Background and History of Blind Cricket

Banke Blind Cricket Team (Man)
Young blind and visually impaired man formed the blind cricket team of Banke District.

Background of Blind Cricket

It is always a surprise to learn that the history of blind cricket in the world dates back to 1922 when a couple of blind factory workers in Australia developed a concept for the game using a drum as a wicket, a tin can filled with rocks as a ball and wooden planks as bats. It was not until 1962, however, that a system of rules and regulations for playing this game was put into place when several enthusiastic boys got together to initiate cricket for the blind. Bats in those days were made of four-foot long wooden planks and the balls were made of iron or steel. The balls proved to be ineffective and liable to cause injuries to bowlers and batters alike, however, and a plastic ball was subsequently developed some 20 years later.

The credit for initiating modern blind cricket goes to George Abraham of India, Treber of Australia and Aga Sauquat Ali of Pakistan. At that time, blind players were not classified into categories of blindness, but players with a degree of vision were made to play with blindfolds over their eyes.

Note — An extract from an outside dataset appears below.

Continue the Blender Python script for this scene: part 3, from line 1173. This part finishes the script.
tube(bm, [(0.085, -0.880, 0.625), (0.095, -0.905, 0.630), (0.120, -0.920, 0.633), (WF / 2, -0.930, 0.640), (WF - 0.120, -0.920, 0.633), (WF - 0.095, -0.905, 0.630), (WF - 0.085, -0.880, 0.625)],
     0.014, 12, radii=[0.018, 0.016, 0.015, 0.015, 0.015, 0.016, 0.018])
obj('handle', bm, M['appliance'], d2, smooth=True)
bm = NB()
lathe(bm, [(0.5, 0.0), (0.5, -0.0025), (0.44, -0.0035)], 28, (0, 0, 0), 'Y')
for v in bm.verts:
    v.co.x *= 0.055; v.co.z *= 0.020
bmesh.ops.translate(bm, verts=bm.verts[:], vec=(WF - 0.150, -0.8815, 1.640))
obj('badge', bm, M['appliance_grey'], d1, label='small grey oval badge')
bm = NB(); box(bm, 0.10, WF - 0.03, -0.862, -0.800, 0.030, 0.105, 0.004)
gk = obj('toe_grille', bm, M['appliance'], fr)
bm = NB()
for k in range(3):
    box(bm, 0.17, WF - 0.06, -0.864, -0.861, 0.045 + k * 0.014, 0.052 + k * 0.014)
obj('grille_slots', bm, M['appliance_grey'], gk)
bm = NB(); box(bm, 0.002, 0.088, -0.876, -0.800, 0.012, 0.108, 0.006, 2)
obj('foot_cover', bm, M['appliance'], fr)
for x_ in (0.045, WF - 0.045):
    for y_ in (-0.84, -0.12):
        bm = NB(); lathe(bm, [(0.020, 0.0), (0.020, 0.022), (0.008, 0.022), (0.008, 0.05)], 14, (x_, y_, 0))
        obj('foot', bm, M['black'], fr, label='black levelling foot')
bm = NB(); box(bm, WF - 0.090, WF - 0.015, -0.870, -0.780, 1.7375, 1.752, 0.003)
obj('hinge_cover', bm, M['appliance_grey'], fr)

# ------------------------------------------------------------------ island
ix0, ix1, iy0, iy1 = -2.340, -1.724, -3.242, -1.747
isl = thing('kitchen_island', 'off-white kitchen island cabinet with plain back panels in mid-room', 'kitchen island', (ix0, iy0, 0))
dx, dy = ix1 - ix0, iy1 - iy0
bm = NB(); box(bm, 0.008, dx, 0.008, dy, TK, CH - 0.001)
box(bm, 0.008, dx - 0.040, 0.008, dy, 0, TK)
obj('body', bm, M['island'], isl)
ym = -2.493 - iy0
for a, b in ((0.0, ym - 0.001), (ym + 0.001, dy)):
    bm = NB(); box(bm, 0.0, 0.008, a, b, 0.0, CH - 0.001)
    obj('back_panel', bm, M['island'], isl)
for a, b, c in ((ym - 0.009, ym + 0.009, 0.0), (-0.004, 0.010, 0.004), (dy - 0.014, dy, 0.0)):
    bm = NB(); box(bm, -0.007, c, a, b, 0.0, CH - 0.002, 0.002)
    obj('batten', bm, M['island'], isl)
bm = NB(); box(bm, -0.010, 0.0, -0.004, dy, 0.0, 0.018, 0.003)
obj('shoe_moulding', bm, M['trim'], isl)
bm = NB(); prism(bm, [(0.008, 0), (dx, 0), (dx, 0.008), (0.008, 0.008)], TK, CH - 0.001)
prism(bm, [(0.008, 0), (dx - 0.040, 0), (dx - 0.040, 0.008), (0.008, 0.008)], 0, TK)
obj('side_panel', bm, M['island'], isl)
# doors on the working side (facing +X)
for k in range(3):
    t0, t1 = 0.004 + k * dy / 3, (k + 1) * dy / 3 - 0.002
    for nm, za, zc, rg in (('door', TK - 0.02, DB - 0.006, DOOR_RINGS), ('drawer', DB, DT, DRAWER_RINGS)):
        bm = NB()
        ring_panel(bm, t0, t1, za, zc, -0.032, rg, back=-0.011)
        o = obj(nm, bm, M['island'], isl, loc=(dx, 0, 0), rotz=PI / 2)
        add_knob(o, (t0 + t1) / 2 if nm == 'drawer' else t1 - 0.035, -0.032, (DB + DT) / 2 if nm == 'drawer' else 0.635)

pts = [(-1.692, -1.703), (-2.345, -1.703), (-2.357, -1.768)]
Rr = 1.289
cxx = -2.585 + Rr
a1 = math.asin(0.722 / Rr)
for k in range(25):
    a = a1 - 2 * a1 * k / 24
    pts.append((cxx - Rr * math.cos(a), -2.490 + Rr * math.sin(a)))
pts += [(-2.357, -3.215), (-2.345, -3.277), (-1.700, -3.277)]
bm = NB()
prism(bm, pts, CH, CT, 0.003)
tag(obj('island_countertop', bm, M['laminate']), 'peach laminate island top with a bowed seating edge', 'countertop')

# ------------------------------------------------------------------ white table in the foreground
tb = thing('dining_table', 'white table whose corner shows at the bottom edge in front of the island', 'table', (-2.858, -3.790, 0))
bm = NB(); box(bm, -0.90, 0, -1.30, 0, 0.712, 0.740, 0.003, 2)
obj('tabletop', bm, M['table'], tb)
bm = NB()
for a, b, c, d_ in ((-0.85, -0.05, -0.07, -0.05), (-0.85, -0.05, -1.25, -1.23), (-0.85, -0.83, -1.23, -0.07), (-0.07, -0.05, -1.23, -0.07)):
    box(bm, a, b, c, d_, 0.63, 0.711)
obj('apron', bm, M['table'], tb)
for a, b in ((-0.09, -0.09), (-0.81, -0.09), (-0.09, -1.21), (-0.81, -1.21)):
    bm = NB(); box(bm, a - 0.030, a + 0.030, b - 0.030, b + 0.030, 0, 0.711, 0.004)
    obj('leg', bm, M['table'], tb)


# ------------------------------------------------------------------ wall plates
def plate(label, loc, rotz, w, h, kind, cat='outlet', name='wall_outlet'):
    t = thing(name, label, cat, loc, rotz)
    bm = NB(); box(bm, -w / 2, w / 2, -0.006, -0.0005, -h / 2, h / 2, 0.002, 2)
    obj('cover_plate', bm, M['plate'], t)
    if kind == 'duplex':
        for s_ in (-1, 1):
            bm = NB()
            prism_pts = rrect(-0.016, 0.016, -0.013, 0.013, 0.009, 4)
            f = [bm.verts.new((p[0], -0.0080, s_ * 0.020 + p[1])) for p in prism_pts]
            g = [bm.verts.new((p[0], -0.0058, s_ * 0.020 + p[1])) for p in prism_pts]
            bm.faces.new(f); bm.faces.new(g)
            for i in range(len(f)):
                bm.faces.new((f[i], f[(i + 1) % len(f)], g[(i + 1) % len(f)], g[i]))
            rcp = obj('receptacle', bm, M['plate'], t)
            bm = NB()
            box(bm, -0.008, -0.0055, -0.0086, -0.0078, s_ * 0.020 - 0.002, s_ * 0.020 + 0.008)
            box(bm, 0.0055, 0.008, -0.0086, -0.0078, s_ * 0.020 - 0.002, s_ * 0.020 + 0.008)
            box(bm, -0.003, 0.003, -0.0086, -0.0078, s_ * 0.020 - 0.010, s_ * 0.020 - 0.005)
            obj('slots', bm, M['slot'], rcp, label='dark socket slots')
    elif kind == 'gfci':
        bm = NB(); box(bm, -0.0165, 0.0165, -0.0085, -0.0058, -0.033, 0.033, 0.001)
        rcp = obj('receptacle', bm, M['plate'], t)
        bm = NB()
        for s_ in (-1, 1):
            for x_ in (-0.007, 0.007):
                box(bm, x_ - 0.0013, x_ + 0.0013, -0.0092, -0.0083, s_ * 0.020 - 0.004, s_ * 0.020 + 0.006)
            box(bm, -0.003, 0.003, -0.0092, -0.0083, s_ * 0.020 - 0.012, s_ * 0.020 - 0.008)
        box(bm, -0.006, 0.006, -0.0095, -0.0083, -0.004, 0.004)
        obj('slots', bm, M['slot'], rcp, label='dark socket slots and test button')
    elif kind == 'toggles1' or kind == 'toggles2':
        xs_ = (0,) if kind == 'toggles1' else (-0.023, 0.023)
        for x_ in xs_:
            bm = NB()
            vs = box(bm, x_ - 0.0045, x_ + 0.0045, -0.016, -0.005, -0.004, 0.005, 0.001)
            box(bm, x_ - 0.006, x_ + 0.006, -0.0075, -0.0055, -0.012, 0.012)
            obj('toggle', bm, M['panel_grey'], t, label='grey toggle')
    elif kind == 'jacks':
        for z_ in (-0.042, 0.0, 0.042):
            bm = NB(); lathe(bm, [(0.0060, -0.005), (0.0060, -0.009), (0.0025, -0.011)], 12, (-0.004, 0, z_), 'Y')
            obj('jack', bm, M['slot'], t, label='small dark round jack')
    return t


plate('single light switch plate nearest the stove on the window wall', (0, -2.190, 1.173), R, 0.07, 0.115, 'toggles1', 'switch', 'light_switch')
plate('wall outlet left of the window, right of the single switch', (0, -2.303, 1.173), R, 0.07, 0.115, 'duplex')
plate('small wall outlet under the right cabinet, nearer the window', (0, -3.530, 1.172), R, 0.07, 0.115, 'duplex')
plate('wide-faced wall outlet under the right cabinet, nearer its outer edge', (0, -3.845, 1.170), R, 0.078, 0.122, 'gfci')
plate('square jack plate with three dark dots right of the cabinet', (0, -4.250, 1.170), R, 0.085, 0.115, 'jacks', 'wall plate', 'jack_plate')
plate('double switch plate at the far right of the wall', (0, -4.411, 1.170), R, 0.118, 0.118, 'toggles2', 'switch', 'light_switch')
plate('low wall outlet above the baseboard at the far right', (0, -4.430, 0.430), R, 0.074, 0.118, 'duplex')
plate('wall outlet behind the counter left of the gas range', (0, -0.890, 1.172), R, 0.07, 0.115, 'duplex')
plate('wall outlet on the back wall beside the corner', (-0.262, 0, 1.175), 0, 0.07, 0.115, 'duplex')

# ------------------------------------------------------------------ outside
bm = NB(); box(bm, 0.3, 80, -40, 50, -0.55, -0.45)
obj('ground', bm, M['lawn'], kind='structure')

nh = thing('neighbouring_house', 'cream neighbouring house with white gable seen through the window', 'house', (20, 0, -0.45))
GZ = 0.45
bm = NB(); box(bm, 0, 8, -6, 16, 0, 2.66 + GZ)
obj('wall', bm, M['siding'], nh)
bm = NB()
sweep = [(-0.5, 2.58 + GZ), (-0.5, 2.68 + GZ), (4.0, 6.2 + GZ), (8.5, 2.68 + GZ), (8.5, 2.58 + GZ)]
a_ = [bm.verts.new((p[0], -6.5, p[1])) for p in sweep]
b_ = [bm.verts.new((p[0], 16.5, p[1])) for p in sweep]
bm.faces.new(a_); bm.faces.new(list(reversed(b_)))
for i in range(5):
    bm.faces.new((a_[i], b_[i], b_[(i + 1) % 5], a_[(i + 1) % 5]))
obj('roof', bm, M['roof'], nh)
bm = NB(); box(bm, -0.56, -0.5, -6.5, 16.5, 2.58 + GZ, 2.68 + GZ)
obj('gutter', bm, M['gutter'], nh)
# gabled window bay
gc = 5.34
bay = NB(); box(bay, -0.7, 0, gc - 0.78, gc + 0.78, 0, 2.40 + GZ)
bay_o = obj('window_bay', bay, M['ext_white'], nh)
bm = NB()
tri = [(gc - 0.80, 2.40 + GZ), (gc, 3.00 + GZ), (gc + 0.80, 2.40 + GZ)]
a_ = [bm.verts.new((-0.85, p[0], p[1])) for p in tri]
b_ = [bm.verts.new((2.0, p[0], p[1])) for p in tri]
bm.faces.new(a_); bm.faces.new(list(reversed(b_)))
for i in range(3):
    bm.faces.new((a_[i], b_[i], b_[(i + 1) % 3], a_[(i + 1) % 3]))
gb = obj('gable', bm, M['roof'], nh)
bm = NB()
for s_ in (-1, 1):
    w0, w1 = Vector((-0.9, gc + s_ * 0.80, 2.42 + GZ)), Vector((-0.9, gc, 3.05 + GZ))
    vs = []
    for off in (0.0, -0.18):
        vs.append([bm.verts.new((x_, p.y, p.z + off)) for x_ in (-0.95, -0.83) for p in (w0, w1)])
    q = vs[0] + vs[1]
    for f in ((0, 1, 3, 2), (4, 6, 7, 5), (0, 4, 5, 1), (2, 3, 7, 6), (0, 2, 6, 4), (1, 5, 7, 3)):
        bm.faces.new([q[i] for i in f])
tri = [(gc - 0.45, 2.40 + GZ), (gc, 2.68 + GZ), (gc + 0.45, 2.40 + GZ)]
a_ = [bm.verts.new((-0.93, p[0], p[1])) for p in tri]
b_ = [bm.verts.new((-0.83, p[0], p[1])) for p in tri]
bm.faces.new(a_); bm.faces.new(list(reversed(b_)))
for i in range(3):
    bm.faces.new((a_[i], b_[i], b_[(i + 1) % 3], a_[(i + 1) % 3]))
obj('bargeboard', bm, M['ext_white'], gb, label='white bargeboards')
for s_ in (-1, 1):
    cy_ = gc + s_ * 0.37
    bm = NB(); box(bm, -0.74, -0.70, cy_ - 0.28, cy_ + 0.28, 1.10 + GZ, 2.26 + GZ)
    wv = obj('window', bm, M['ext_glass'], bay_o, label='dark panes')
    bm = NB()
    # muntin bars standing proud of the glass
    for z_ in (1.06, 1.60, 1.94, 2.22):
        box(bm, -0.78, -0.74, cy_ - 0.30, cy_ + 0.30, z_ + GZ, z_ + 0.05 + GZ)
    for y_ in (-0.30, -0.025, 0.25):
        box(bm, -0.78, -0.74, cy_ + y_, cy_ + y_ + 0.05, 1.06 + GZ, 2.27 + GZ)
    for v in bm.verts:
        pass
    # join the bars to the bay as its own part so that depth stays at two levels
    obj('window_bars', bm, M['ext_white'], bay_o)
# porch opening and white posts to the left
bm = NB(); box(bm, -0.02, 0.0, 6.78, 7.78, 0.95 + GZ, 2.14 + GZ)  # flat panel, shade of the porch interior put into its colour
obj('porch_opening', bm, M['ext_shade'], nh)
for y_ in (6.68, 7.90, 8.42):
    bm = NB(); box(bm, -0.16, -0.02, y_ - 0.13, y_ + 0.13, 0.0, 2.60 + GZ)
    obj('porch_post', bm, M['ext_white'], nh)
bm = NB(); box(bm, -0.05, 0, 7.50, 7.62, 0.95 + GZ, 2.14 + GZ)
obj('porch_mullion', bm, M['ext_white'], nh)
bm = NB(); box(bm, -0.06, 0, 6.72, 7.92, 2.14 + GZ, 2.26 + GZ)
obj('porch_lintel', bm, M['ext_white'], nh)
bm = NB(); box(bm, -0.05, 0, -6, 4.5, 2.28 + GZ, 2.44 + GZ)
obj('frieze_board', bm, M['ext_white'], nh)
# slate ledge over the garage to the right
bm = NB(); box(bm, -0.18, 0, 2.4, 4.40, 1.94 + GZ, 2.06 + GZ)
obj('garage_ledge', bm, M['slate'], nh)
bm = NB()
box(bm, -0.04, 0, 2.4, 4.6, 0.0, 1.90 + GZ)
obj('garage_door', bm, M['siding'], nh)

Generally in blind cricket, the ball has to be bowled underarm, batting strokes are played horizontally, and the ball is filled with ball bearings to make it rattle. Teams have to comprise four players categorised as B1 (totally blind), three categorised as B2 (partially blind) and four categorised as B3 (partially sighted), who identified on the field of play by the white, red and blue wristbands respectively.

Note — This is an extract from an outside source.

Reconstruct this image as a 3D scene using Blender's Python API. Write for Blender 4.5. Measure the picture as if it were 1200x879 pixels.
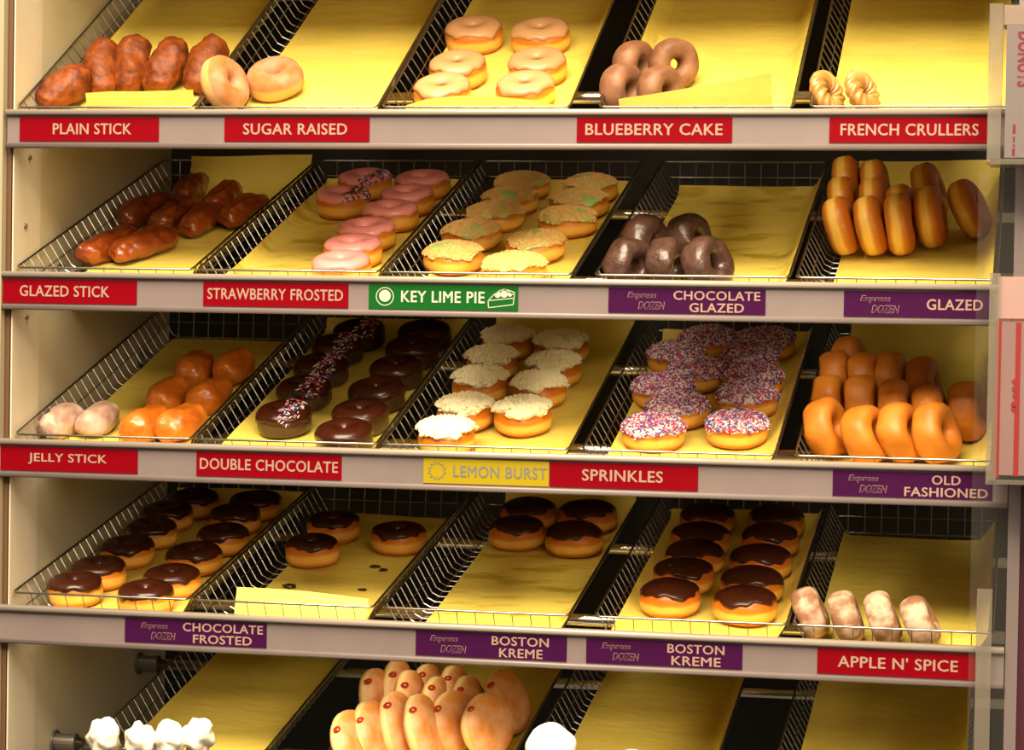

For many years, the game was confined to domestic levels and only a few international events were held. It was not until 1996 that the great blind players of the world joined together to form an international body to govern this form of the game, establishing the World Blind Cricket Council under the chairmanship of George Abraham and incorporating five countries. It now comprises 10 full members: India, Pakistan, Sri Lanka, the West Indies, New Zealand, Australia, South Africa, Bangladesh, England and, following the country’s admission at the council’s annual general meeting in Pakistan, Nepal. The council has organised three one day blind cricket world cups and one T20 blind cricket world cup.

A short history of blind cricket in Nepal

The history of blind cricket in Nepal dates back to the early 1990s when teachers from Nepalese blind schools returned from a visit to their counterparts in India with several bell balls. At the Indian blind schools, they had seen students hitting, throwing and chasing a bell ball by listening to the sound it made, but they were still unaware of the rules of the game or even what it was officially called.

On their return to Nepal, therefore, they just got their students to throw, hit and chase the balls as they had seen in India. The blind schools in Jhapa and Dharan were the first two to play with bell balls in this way, and the trend continued until 2006, when Abdul Rajaq and Sultan Shah of the Pakistan Blind Cricket Council visited Nepal to offer cricket training.

The Nepal Association of the Blind helped to gather blind youth from Kathmandu at the small cricket ground in Vrikutimandap on 7 August 7 for the first day of training (the remaining seven days were held at Tribhuvan University International Cricket in Kirtipur just outside Kathmandu). Attended by 31 boys and two girls and was conducted by two sighted persons, this training session was the first chance that blind Nepalese had got to hold bats and balls in their hands. The last day of the training programme, 16 August 2006, saw the Cricket Association of the Blind, Nepal formally established to govern blind cricket in the country.

To commemorate the historic event, CAB, Nepal celebrates 7 August as a national blind cricket day every year.